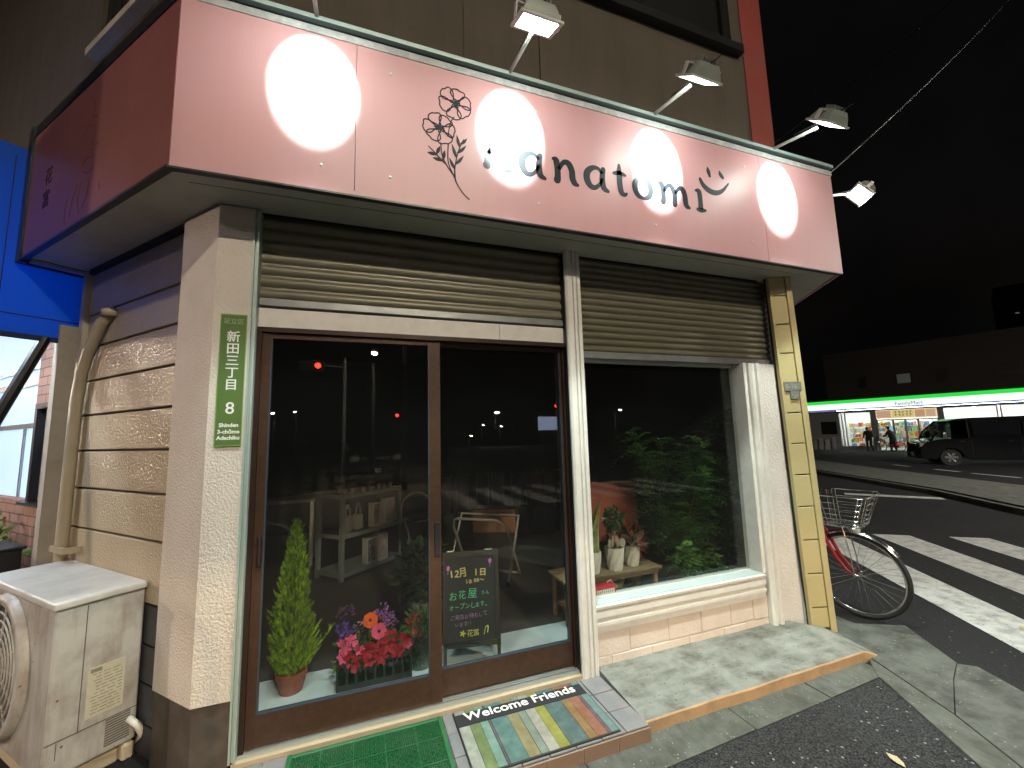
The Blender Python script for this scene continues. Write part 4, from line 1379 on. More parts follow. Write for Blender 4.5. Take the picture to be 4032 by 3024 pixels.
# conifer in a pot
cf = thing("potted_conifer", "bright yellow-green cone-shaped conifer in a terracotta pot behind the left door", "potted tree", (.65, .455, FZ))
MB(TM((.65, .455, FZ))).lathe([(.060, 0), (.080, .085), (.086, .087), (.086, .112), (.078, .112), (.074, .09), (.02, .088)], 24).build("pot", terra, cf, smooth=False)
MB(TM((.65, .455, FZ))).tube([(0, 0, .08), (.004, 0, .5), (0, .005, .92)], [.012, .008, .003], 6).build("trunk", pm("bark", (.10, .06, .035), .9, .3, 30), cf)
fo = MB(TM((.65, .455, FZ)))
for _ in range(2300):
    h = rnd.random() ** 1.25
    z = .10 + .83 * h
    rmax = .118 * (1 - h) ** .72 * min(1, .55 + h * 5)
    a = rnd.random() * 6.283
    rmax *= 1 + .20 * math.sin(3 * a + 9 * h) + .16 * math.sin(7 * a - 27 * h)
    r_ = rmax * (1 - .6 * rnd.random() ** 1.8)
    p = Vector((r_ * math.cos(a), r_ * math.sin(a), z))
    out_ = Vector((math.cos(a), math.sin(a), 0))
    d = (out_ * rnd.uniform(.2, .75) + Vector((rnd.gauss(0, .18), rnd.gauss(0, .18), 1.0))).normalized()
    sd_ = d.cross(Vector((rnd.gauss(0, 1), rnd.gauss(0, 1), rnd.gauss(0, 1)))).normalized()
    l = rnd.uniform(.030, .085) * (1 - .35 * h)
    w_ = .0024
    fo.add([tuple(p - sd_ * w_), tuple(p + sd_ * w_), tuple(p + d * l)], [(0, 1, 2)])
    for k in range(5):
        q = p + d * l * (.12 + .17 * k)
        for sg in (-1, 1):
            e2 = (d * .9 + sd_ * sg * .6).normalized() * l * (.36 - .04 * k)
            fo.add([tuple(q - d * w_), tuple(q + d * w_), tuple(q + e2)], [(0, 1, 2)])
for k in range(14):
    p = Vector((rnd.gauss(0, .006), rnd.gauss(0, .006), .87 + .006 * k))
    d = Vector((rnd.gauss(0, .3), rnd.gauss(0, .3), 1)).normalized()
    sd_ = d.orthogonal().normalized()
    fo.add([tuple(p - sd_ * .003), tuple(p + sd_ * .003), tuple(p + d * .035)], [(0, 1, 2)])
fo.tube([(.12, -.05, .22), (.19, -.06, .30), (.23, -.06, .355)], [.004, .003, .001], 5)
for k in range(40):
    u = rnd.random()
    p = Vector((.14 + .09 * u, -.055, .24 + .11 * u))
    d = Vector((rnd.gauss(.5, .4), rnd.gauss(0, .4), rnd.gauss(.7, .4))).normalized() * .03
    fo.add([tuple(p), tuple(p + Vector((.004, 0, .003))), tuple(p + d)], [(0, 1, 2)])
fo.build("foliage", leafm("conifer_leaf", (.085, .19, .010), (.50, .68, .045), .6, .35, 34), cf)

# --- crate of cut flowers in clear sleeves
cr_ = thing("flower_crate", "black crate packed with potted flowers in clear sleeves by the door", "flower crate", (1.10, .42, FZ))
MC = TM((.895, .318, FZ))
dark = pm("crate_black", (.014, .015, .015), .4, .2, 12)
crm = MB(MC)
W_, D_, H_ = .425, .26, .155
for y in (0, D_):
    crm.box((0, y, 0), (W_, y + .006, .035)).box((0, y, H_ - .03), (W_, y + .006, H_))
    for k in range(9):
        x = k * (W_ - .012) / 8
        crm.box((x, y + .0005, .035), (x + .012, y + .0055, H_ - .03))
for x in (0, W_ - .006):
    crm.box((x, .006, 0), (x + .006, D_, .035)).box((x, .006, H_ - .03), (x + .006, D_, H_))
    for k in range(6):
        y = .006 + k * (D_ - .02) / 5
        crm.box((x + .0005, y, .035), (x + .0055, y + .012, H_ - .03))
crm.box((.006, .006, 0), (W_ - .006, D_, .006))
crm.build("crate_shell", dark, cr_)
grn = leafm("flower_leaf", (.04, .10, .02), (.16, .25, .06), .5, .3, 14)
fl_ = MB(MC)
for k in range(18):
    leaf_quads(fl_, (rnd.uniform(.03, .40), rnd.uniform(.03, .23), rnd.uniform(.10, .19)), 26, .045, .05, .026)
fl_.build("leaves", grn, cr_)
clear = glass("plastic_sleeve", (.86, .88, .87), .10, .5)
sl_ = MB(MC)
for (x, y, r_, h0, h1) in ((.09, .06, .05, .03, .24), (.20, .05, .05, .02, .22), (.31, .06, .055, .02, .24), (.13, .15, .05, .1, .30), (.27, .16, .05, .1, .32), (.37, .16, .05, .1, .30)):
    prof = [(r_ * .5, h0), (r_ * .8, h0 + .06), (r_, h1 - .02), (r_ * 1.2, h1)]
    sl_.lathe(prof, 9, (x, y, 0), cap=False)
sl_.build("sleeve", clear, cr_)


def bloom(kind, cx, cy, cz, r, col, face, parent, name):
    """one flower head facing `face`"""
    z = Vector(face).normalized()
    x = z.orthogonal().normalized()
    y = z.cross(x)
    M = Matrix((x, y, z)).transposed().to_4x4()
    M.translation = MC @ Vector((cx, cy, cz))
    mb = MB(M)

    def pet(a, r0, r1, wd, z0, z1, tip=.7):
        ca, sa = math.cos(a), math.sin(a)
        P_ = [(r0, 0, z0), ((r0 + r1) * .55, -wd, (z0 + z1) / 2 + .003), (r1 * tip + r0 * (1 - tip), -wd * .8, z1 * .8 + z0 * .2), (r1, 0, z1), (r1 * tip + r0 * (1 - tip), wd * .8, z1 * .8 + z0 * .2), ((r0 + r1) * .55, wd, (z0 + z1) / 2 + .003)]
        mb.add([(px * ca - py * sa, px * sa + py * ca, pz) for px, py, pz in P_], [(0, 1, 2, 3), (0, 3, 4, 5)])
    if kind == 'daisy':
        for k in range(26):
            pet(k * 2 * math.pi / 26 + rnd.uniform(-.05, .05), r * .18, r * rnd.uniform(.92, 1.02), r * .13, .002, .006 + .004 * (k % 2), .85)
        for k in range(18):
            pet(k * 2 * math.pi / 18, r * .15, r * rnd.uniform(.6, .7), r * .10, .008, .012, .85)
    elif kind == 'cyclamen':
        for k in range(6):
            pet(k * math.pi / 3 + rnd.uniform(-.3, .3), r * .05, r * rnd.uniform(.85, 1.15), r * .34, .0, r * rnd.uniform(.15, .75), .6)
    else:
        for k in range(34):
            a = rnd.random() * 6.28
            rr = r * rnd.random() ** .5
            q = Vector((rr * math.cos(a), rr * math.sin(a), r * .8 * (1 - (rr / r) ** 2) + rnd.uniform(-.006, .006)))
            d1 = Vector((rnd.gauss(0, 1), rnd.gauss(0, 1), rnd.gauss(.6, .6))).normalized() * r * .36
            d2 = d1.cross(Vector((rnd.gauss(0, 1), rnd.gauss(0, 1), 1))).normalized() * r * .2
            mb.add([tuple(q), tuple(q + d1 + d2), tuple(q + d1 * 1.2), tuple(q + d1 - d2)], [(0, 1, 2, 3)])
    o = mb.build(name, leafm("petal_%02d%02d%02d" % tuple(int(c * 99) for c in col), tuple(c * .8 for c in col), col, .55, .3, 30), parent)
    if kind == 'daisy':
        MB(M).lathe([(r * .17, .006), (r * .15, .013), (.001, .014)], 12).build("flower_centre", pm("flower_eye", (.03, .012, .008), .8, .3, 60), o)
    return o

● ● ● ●

• AIM OF THE TASK:
Return the material word for word. Pictures are not part of the copy.

• FINISHED TASK:
The Blender Python script for this scene continues. Write part 4, from line 1379 on. More parts follow. Write for Blender 4.5. Take the picture to be 4032 by 3024 pixels.
# conifer in a pot
cf = thing("potted_conifer", "bright yellow-green cone-shaped conifer in a terracotta pot behind the left door", "potted tree", (.65, .455, FZ))
MB(TM((.65, .455, FZ))).lathe([(.060, 0), (.080, .085), (.086, .087), (.086, .112), (.078, .112), (.074, .09), (.02, .088)], 24).build("pot", terra, cf, smooth=False)
MB(TM((.65, .455, FZ))).tube([(0, 0, .08), (.004, 0, .5), (0, .005, .92)], [.012, .008, .003], 6).build("trunk", pm("bark", (.10, .06, .035), .9, .3, 30), cf)
fo = MB(TM((.65, .455, FZ)))
for _ in range(2300):
    h = rnd.random() ** 1.25
    z = .10 + .83 * h
    rmax = .118 * (1 - h) ** .72 * min(1, .55 + h * 5)
    a = rnd.random() * 6.283
    rmax *= 1 + .20 * math.sin(3 * a + 9 * h) + .16 * math.sin(7 * a - 27 * h)
    r_ = rmax * (1 - .6 * rnd.random() ** 1.8)
    p = Vector((r_ * math.cos(a), r_ * math.sin(a), z))
    out_ = Vector((math.cos(a), math.sin(a), 0))
    d = (out_ * rnd.uniform(.2, .75) + Vector((rnd.gauss(0, .18), rnd.gauss(0, .18), 1.0))).normalized()
    sd_ = d.cross(Vector((rnd.gauss(0, 1), rnd.gauss(0, 1), rnd.gauss(0, 1)))).normalized()
    l = rnd.uniform(.030, .085) * (1 - .35 * h)
    w_ = .0024
    fo.add([tuple(p - sd_ * w_), tuple(p + sd_ * w_), tuple(p + d * l)], [(0, 1, 2)])
    for k in range(5):
        q = p + d * l * (.12 + .17 * k)
        for sg in (-1, 1):
            e2 = (d * .9 + sd_ * sg * .6).normalized() * l * (.36 - .04 * k)
            fo.add([tuple(q - d * w_), tuple(q + d * w_), tuple(q + e2)], [(0, 1, 2)])
for k in range(14):
    p = Vector((rnd.gauss(0, .006), rnd.gauss(0, .006), .87 + .006 * k))
    d = Vector((rnd.gauss(0, .3), rnd.gauss(0, .3), 1)).normalized()
    sd_ = d.orthogonal().normalized()
    fo.add([tuple(p - sd_ * .003), tuple(p + sd_ * .003), tuple(p + d * .035)], [(0, 1, 2)])
fo.tube([(.12, -.05, .22), (.19, -.06, .30), (.23, -.06, .355)], [.004, .003, .001], 5)
for k in range(40):
    u = rnd.random()
    p = Vector((.14 + .09 * u, -.055, .24 + .11 * u))
    d = Vector((rnd.gauss(.5, .4), rnd.gauss(0, .4), rnd.gauss(.7, .4))).normalized() * .03
    fo.add([tuple(p), tuple(p + Vector((.004, 0, .003))), tuple(p + d)], [(0, 1, 2)])
fo.build("foliage", leafm("conifer_leaf", (.085, .19, .010), (.50, .68, .045), .6, .35, 34), cf)

# --- crate of cut flowers in clear sleeves
cr_ = thing("flower_crate", "black crate packed with potted flowers in clear sleeves by the door", "flower crate", (1.10, .42, FZ))
MC = TM((.895, .318, FZ))
dark = pm("crate_black", (.014, .015, .015), .4, .2, 12)
crm = MB(MC)
W_, D_, H_ = .425, .26, .155
for y in (0, D_):
    crm.box((0, y, 0), (W_, y + .006, .035)).box((0, y, H_ - .03), (W_, y + .006, H_))
    for k in range(9):
        x = k * (W_ - .012) / 8
        crm.box((x, y + .0005, .035), (x + .012, y + .0055, H_ - .03))
for x in (0, W_ - .006):
    crm.box((x, .006, 0), (x + .006, D_, .035)).box((x, .006, H_ - .03), (x + .006, D_, H_))
    for k in range(6):
        y = .006 + k * (D_ - .02) / 5
        crm.box((x + .0005, y, .035), (x + .0055, y + .012, H_ - .03))
crm.box((.006, .006, 0), (W_ - .006, D_, .006))
crm.build("crate_shell", dark, cr_)
grn = leafm("flower_leaf", (.04, .10, .02), (.16, .25, .06), .5, .3, 14)
fl_ = MB(MC)
for k in range(18):
    leaf_quads(fl_, (rnd.uniform(.03, .40), rnd.uniform(.03, .23), rnd.uniform(.10, .19)), 26, .045, .05, .026)
fl_.build("leaves", grn, cr_)
clear = glass("plastic_sleeve", (.86, .88, .87), .10, .5)
sl_ = MB(MC)
for (x, y, r_, h0, h1) in ((.09, .06, .05, .03, .24), (.20, .05, .05, .02, .22), (.31, .06, .055, .02, .24), (.13, .15, .05, .1, .30), (.27, .16, .05, .1, .32), (.37, .16, .05, .1, .30)):
    prof = [(r_ * .5, h0), (r_ * .8, h0 + .06), (r_, h1 - .02), (r_ * 1.2, h1)]
    sl_.lathe(prof, 9, (x, y, 0), cap=False)
sl_.build("sleeve", clear, cr_)


def bloom(kind, cx, cy, cz, r, col, face, parent, name):
    """one flower head facing `face`"""
    z = Vector(face).normalized()
    x = z.orthogonal().normalized()
    y = z.cross(x)
    M = Matrix((x, y, z)).transposed().to_4x4()
    M.translation = MC @ Vector((cx, cy, cz))
    mb = MB(M)

    def pet(a, r0, r1, wd, z0, z1, tip=.7):
        ca, sa = math.cos(a), math.sin(a)
        P_ = [(r0, 0, z0), ((r0 + r1) * .55, -wd, (z0 + z1) / 2 + .003), (r1 * tip + r0 * (1 - tip), -wd * .8, z1 * .8 + z0 * .2), (r1, 0, z1), (r1 * tip + r0 * (1 - tip), wd * .8, z1 * .8 + z0 * .2), ((r0 + r1) * .55, wd, (z0 + z1) / 2 + .003)]
        mb.add([(px * ca - py * sa, px * sa + py * ca, pz) for px, py, pz in P_], [(0, 1, 2, 3), (0, 3, 4, 5)])
    if kind == 'daisy':
        for k in range(26):
            pet(k * 2 * math.pi / 26 + rnd.uniform(-.05, .05), r * .18, r * rnd.uniform(.92, 1.02), r * .13, .002, .006 + .004 * (k % 2), .85)
        for k in range(18):
            pet(k * 2 * math.pi / 18, r * .15, r * rnd.uniform(.6, .7), r * .10, .008, .012, .85)
    elif kind == 'cyclamen':
        for k in range(6):
            pet(k * math.pi / 3 + rnd.uniform(-.3, .3), r * .05, r * rnd.uniform(.85, 1.15), r * .34, .0, r * rnd.uniform(.15, .75), .6)
    else:
        for k in range(34):
            a = rnd.random() * 6.28
            rr = r * rnd.random() ** .5
            q = Vector((rr * math.cos(a), rr * math.sin(a), r * .8 * (1 - (rr / r) ** 2) + rnd.uniform(-.006, .006)))
            d1 = Vector((rnd.gauss(0, 1), rnd.gauss(0, 1), rnd.gauss(.6, .6))).normalized() * r * .36
            d2 = d1.cross(Vector((rnd.gauss(0, 1), rnd.gauss(0, 1), 1))).normalized() * r * .2
            mb.add([tuple(q), tuple(q + d1 + d2), tuple(q + d1 * 1.2), tuple(q + d1 - d2)], [(0, 1, 2, 3)])
    o = mb.build(name, leafm("petal_%02d%02d%02d" % tuple(int(c * 99) for c in col), tuple(c * .8 for c in col), col, .55, .3, 30), parent)
    if kind == 'daisy':
        MB(M).lathe([(r * .17, .006), (r * .15, .013), (.001, .014)], 12).build("flower_centre", pm("flower_eye", (.03, .012, .008), .8, .3, 60), o)
    return o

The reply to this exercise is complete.